Job
Each line from the start of the records below through the line that contains "RAD = math.radians" should be printed exactly. Pictures are omitted.

(Entries with scene source code)
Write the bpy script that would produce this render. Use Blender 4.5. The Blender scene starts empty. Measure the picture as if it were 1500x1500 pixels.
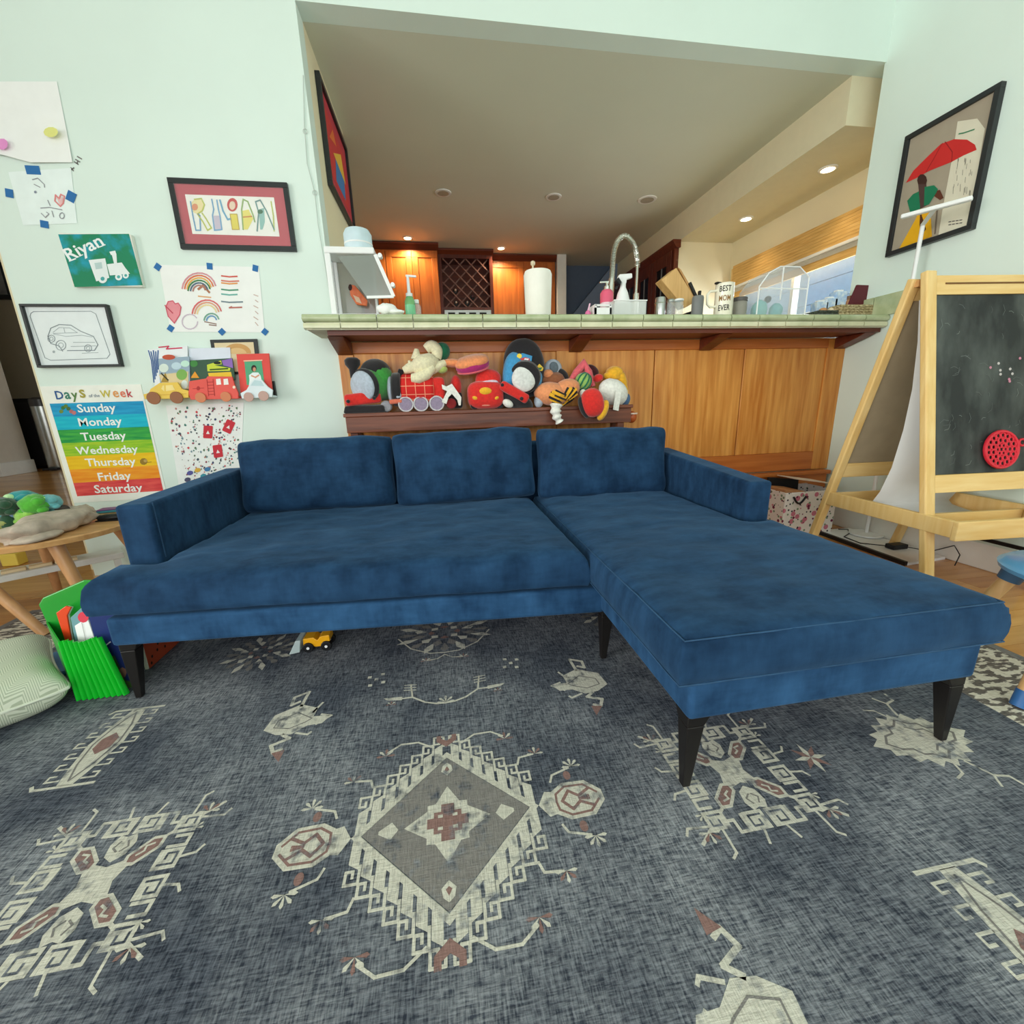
import bpy, bmesh, math, random
from mathutils import Vector, Matrix, noise, geometry
random.seed(7)
sc = bpy.context.scene
COL = sc.collection
RAD = math.radians

# ------------------------------------------------------------------ camera
FPX = 621.5                                   # focal length in pixels of the 1500 px frame
YAW, PITCH, ROLL = RAD(8.87), RAD(14.315), RAD(-1.79)
CAM = Vector((0, 0, 1.0))
def _cam_rows():
    cy, sy = math.cos(YAW), math.sin(YAW); cp, sp = math.cos(PITCH), math.sin(PITCH); cr, sr = math.cos(ROLL), math.sin(ROLL)
    Rz = Matrix(((cy, -sy, 0), (sy, cy, 0), (0, 0, 1)))
    Rx = Matrix(((1, 0, 0), (0, cp, -sp), (0, sp, cp)))
    Ry = Matrix(((cr, 0, sr), (0, 1, 0), (-sr, 0, cr)))
    return Ry @ Rx @ Rz
CM = _cam_rows()
CT = CM.transposed()
cam_data = bpy.data.cameras.new('camera')
cam_data.sensor_width = 36; cam_data.lens = FPX / 1500 * 36; cam_data.clip_start = 0.02; cam_data.clip_end = 200
cam = bpy.data.objects.new('camera', cam_data); COL.objects.link(cam)
m = Matrix.Identity(4)
for i in range(3):
    m[i][0] = CM[0][i]; m[i][1] = CM[2][i]; m[i][2] = -CM[1][i]; m[i][3] = CAM[i]
cam.matrix_world = m
sc.camera = cam
# measuring helpers: where a sight line meets a real plane of the room
def ray(x, y): return CT @ Vector((x - 750, FPX, 750 - y))
def onz(x, y, z): d = ray(x, y); return CAM + d * ((z - CAM.z) / d.z)
def ony(x, y, Y): d = ray(x, y); return CAM + d * (Y / d.y)
def onx(x, y, X): d = ray(x, y); return CAM + d * (X / d.x)
def onplane(x, y, p, n): d = ray(x, y); return CAM + d * ((Vector(p) - CAM).dot(n) / d.dot(n))

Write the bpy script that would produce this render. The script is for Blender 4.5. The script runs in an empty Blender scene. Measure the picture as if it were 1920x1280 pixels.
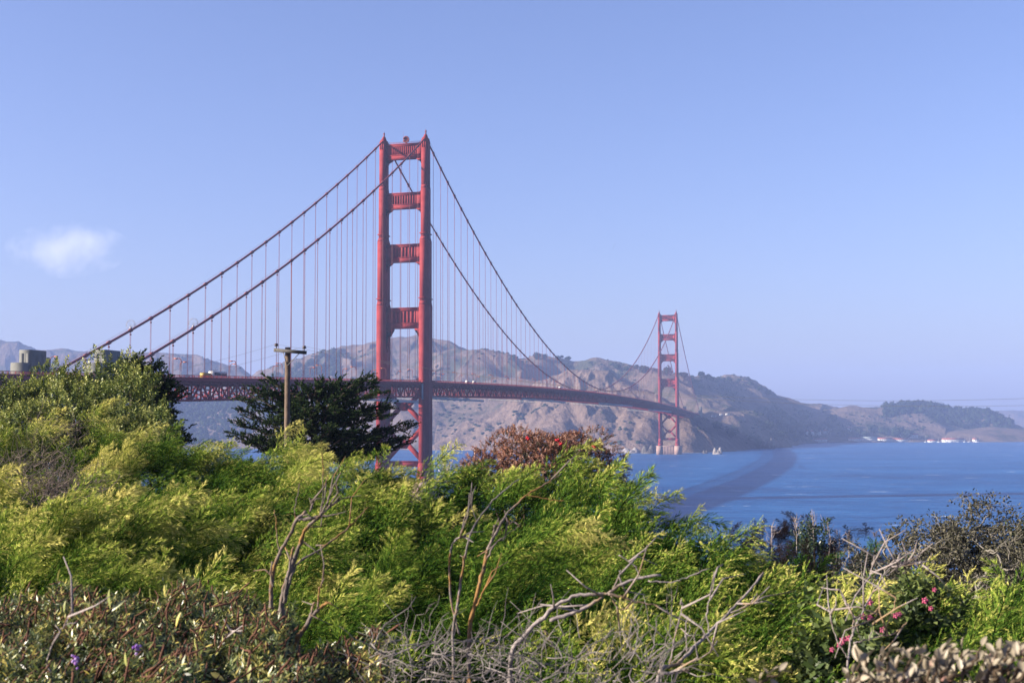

Result
Write the bpy script that would produce this render. Use Blender 4.5. The Blender scene starts empty. Measure the picture as if it were 1500x1500 pixels.
import bpy, bmesh, math, random
from mathutils import Vector, Matrix, noise, geometry
random.seed(7)
sc = bpy.context.scene
COL = sc.collection
RAD = math.radians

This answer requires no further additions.